É ou não é uma estupidez, portanto, erguer uma ciclovia à beira do mar se estamos sabendo disso? O caro político com boas intenções, que está encabeçando o movimento sobre os bastidores da obra, menosprezou este fato. Talvez não lhe diga respeito mesmo na abertura da CPI, já que está focado nas falcatruas do palácio municipal. Mas  talvez a investigação tivesse que partir deste ponto.

Tem uma informação a mais necessária nesta reflexão. O Rio de Janeiro faz parte de uma rede chamada C40, criada em 2005 para tentar espalhar um tipo de desenvolvimento urbano mais consciente, levando em conta e respeitando o meio ambiente e as pessoas. Eram 40 cidades, mas agora já são 59. O ex-prefeito Eduardo Paes foi o primeiro prefeito de uma cidade pertencente a um país emergente a presidir o C40. E está no site da rede, com letras bem claras, que o risco de inundação costeira do Rio de Janeiro é muito grave. De novo, aqui vale a pergunta: por que, então, construir (e reconstruir) uma ciclovia exatamente na região mais costeira da cidade?

Como a função primordial dessa rede, a C-40, é que as cidades se ajudem umas as outras a identificarem problemas e se conectarem com soluções possíveis, imagino que o ex-prefeito tenha faltado a essa explicação. E que o atual, Marcelo Crivella, nem mesmo tenha feito contato com a rede.
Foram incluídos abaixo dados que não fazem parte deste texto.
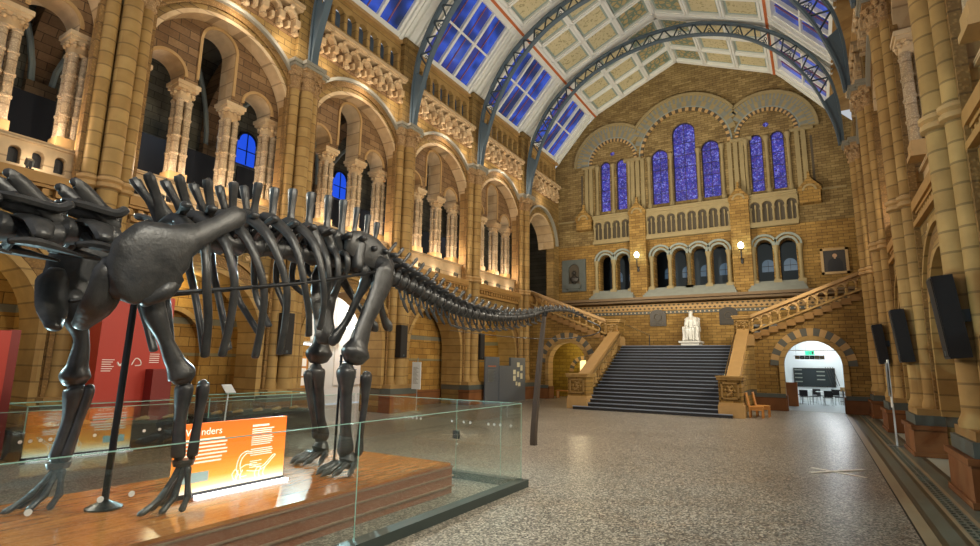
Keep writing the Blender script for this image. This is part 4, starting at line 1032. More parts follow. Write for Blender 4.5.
# shoulder blades: loft through (y, z, half width, x)
def blade(sgn):
    pr = [(2.40, 2.60, .08, .64), (2.46, 2.66, .21, .68), (2.53, 2.76, .30, .70), (2.62, 2.9, .37, .72), (2.72, 3.04, .36, .74), (2.82, 3.12, .28, .75), (2.95, 3.22, .18, .75), (3.12, 3.33, .125, .74), (3.3, 3.46, .11, .72), (3.46, 3.58, .125, .70), (3.56, 3.65, .12, .68), (3.61, 3.69, .06, .66)]
    m = MB(); m.tube([V((DX + sgn * x, y, z)) for y, z, w, x in pr], [(.045 + .03 * (w > .15), w) for y, z, w, x in pr], 16, up=(1, 0, 0), sub=4)
    m.tube([V((DX + sgn * .66, 2.66, 2.56)), V((DX + sgn * .7, 2.82, 2.68)), V((DX + sgn * .7, 2.92, 2.8))], [(.08, .07), (.1, .1), (.05, .08)], 10, up=(1, 0, 0), sub=3)
    m.build('shoulder_blade', B, dino)
    m = MB(); m.tube([V((DX + sgn * .3, 2.3, 2.3)), V((DX + sgn * .52, 2.34, 2.5)), V((DX + sgn * .64, 2.36, 2.78)), V((DX + sgn * .6, 2.36, 2.92))], [(.05, .08), (.06, .15), (.06, .16), (.04, .08)], 12, up=(1, 0, 0), sub=4); m.build('coracoid', B, dino)
blade(1); blade(-1)
def limb(name, pts, rad, up=(1, 0, 0)): return MB().tube([V(p) for p in pts], rad, 14, up=up, sub=5).build(name, B, dino)
RXs, LXs = DX + .52, DX - .66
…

A conferir.

Puxei da memória uma viagem que fiz, em 2010, à Holanda, a convite do próprio governo que queria mostrar aos jornalistasde alguns países o que estavam fazendo para se adaptar às  mudanças climáticas levando em conta o fato de estarem abaixo do nível do mar. Geograficamente, é claro, estamos com muito mais sorte, já que não corremos o risco imediato de sermos inundado como acontece na Holanda. Lá eles já não acreditam mais em diques porque, a partir do aumento do nível do mar, estes começaram a virar construções cada vez mais altas.

Os holandeses tomaram várias medidas de adaptação para evitar a inundação. Visitamos, por exemplo, uma praia que tinha perdido totalmente a areia. A solução foi mandar navios ao alto mar para retirar areia do fundo e usar uma espécie de pá gigante que trouxe areia para a beira. Fomos também a um pequeno bairro com cerca de 50 casas lindas que seriam inundadas para aumentar o espaço para o rio Ijssel, à beira do qual elas foram construídas. O problema é que o rio já está enchendo mais do que sempre por causa do degelo das geleiras do Ártico. Assim, o governo criou o programa “Espaço para os Rios”, que inclui a realocação daqueles moradores. Todos concordaram e, quando eu estive lá, já se arrumavam para morar em outro lugar, não muito longe dali.

Descrevo o exemplo de um país rico, e é claro que sei que nossa realidade é bem diferente. Mas é possível traçar algum paralelo porque o risco, no fim das contas, é o mesmo: inundação. Insisto, por isso, em dizer que é preciso avaliar em que condições as obras foram feitas, sim, como quer o vereador do Psol. Mas não se deve negligenciar o fato de a ciclovia não ter um estudo do impacto que tais obras podem causar. É possível que, neste estudo, alguém se lembre de que, por mais que o solo esteja preparado e os materiais sejam os mais resistentes, tem uma tragédia anunciada ali. E esta ciclovia já pode nascer com prazo de validade vencido.